Pernyataan Persis senada dengan Lembaga Falakiyah Pengurus Besar Nahdlatul Ulama (LF PBNU). Meskipun terjadi gerhana, tetapi tidak disunnahkan melaksanakan sholat khusuf saat gerhana bulan penumbra.

“Gerhana bulan penumbra tidak menjadi dasar penyelenggaraan sholat gerhana bulan. Secara fikih, sholat gerhana bulan hanya digelar apabila gerhana tersebut merupakan gerhana yang kasat mata sehingga terlihat dengan jelas menggelapnya bagian bulan,” kata Ketua LF PBNU, KH Sirril Wafa dikutip dari NU Online.

Organisasi Islam lain seperti Muhammadiyah juga sepakat bahwa pada gerhana bulan penumbra tidak disunnahkan melaksanakan sholat khusuf.

"Dalam kasus gerhana penumbra, piringan bulan tampak utuh dan bulat, tidak tampak terpotong, hanya cahaya bulan sedikit redup dan terkadang orang tidak bisa membedakannya dengan tidak gerhana. Oleh karena itu dalam kasus gerhana bulan penumbral menurut Majelis Tarjih dan Tajdid tidak disunahkan melakukan sholat gerhana bulan," demikian keterangan yang dikutip dari suaramuhammadiyah.id. Wallahu a’lam.


Gerhana Termasuk Tanda Kiamat yang Disebut Rasulullah

Ilustrasi gerhana bulan. (Photo by Martin Adams on Unsplash)

Gerhana dalam pandangan Islam juga berarti banyak hal. Dalam salah satu riwayat, gerhana disebut sebagai tanda kiamat.

Melansir kanal Islami Liputan6.com, setiap orang yang beriman harus meyakini bahwa hari kiamat itu ada. Hari berakhirnya kehidupan di dunia ini merupakan janji Allah SWT yang terdapat dalam Al-Qur’an.

Meski sudah ditegaskan bahwa akan terjadi, namun soal kapan terjadinya tidak ada yang tahu. Bahkan, Rasulullah SAW sendiri tidak mengetahui soal waktu tepat terjadinya hari akhir.

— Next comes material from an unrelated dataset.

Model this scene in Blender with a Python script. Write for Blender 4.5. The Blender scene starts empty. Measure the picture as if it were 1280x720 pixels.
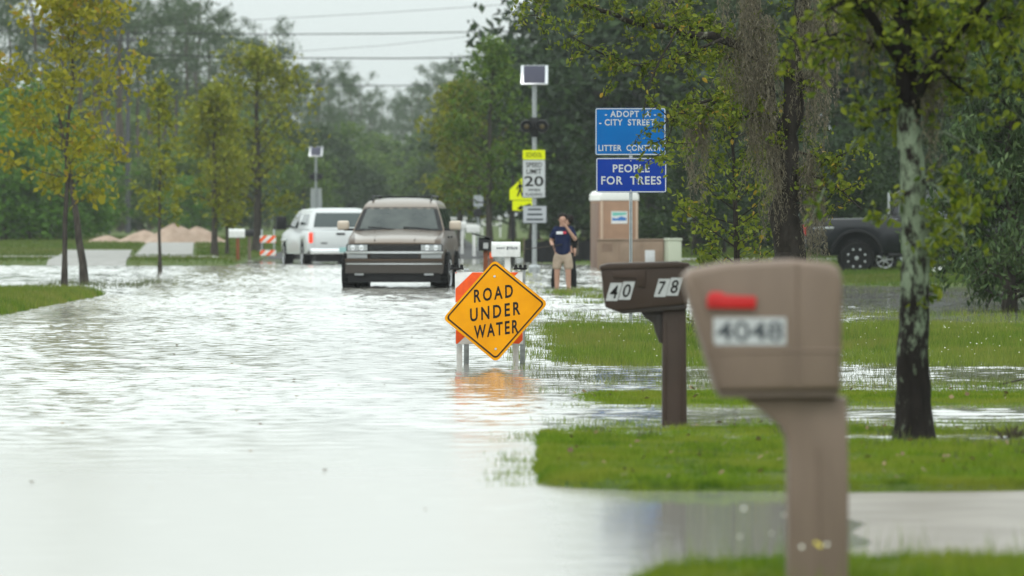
import bpy, bmesh, math, random
import numpy as np
from mathutils import Vector, Matrix, Euler
R = math.radians
scene = bpy.context.scene
COL = scene.collection

# ------------------------------------------------------------------ camera
F = 7111.0; CAMZ = 1.45; PITCH = math.atan(90 / F)
cam_d = bpy.data.cameras.new('camera'); cam = bpy.data.objects.new('camera', cam_d); COL.objects.link(cam)
cam.location = (0, 0, CAMZ); cam.rotation_euler = (math.pi / 2 - PITCH, 0, 0)
cam_d.sensor_width = 36; cam_d.lens = 200; cam_d.clip_start = 0.5; cam_d.clip_end = 6000
cam_d.dof.use_dof = True; cam_d.dof.focus_distance = 61; cam_d.dof.aperture_fstop = 4.2
scene.camera = cam

# ------------------------------------------------------------------ sky, sun, exposure
SUN_EL, SUN_AZ = 58, 200
w = bpy.data.worlds.new('World'); scene.world = w; w.use_nodes = True
nt = w.node_tree; nt.nodes.clear(); N = nt.nodes.new; L = nt.links.new
out = N('ShaderNodeOutputWorld'); bg = N('ShaderNodeBackground'); bg.inputs['Strength'].default_value = 0.1
sky = N('ShaderNodeTexSky'); sky.sky_type = 'NISHITA'; sky.sun_disc = False
sky.sun_elevation = R(SUN_EL); sky.sun_rotation = R(SUN_AZ); sky.dust_density = 4
hs = N('ShaderNodeHueSaturation'); hs.inputs['Saturation'].default_value = 0.12; L(sky.outputs[0], hs.inputs['Color'])
tc = N('ShaderNodeTexCoord'); sx = N('ShaderNodeSeparateXYZ'); L(tc.outputs['Generated'], sx.inputs[0])
mr = N('ShaderNodeMapRange'); mr.inputs[1].default_value = 0.0; mr.inputs[2].default_value = 0.22
mr.inputs[3].default_value = 7.9; mr.inputs[4].default_value = 17.5; L(sx.outputs['Z'], mr.inputs[0]); mr.interpolation_type = 'SMOOTHSTEP'
cb = N('ShaderNodeCombineColor'); 
for k, s in zip((0, 1, 2), (0.905, 1.0, 0.985)):
    m_ = N('ShaderNodeMath'); m_.operation = 'MULTIPLY'; m_.inputs[1].default_value = s
    L(mr.outputs[0], m_.inputs[0]); L(m_.outputs[0], cb.inputs[k])
mx = N('ShaderNodeMix'); mx.data_type = 'RGBA'; mx.inputs['Factor'].default_value = 0.85
L(hs.outputs[0], mx.inputs['A']); L(cb.outputs[0], mx.inputs['B'])
L(mx.outputs['Result'], bg.inputs['Color']); L(bg.outputs[0], out.inputs['Surface'])
sd = bpy.data.lights.new('sun', 'SUN'); sd.energy = 0.8; sd.angle = R(25); sd.color = (1, .97, .93)
so = bpy.data.objects.new('sun', sd); COL.objects.link(so)
so.rotation_euler = (R(90 - SUN_EL), 0, R(180 - SUN_AZ))
scene.view_settings.view_transform = 'Standard'; scene.view_settings.look = 'None'
scene.view_settings.exposure = 0.2; scene.view_settings.gamma = 1; scene.view_settings.use_curve_mapping = False
scene.render.engine = 'CYCLES'
cy = scene.cycles; cy.use_denoising = True; cy.max_bounces = 6; cy.diffuse_bounces = 3; cy.glossy_bounces = 3
cy.transmission_bounces = 4; cy.transparent_max_bounces = 8; cy.volume_bounces = 1
cy.caustics_reflective = False; cy.caustics_refractive = False; cy.sample_clamp_indirect = 6

# ------------------------------------------------------------------ helpers
def P(px, row, d):
    """world point at depth y=d that stands behind pixel (px,row) of the 1280x720 photograph"""
    a = (px - 640) / F; b = (360 - row) / F
    c, s = math.cos(PITCH), math.sin(PITCH)
    t = d / (c + b * s)
    return Vector((t * a, d, CAMZ + t * (b * c - s)))
def X(px, d): return (px - 640) / F * d
def gd(row, z=0.0): return (CAMZ - z) * F / (row - 270)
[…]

Hari kiamat memang tidak diketahui pasti waktu terjadinya. Akan tetapi, tanda-tanda yang mendekati kiamat telah disebutkan Rasulullah SAW dalam suatu hadis nabi.

Dalam hadis yang diriwayatkan Imam Muslim, Rasulullah SAW menyebutkan 10 tanda kiamat. Dari 10 tanda kiamat ini tiga di antaranya adalah munculnya gerhana yang terjadi di tiga tempat.

Berikut adalah redaksi hadis yang menjelaskan tentang tanda kiamat, yang artinya:

“Dari Hudzaifah bin Asid Al Ghifari berkata, Rasulullah SAW menghampiri kami saat kami tengah membicarakan sesuatu. Ia bertanya, ‘Apa yang kalian bicarakan?’ Kami menjawab, ‘Kami membicarakan kiamat.’ Ia bersabda, ‘Kiamat tidaklah terjadi sehingga kalian melihat sepuluh tanda-tanda sebelumnya.’ Rasulullah menyebut kabut, Dajjal, binatang (ad-dābbah), terbitnya matahari dari barat, turunnya Isa bin Maryam AS, Ya'juj dan Ma'juj, tiga gerhana; gerhana di timur, gerhana di barat dan gerhana di jazirah Arab dan yang terakhir adalah api muncul dari Yaman menggiring manusia menuju tempat perkumpulan mereka.” (Lihat Abul Husain Muslim bin Hajjaj bin Muslim An-Naisaburi, Al-Jāmi’us Ṣaḥīḥ, [Beirut, Dārul Afaq Al-Jadidah: tanpa tahun], juz VIII, halaman 178).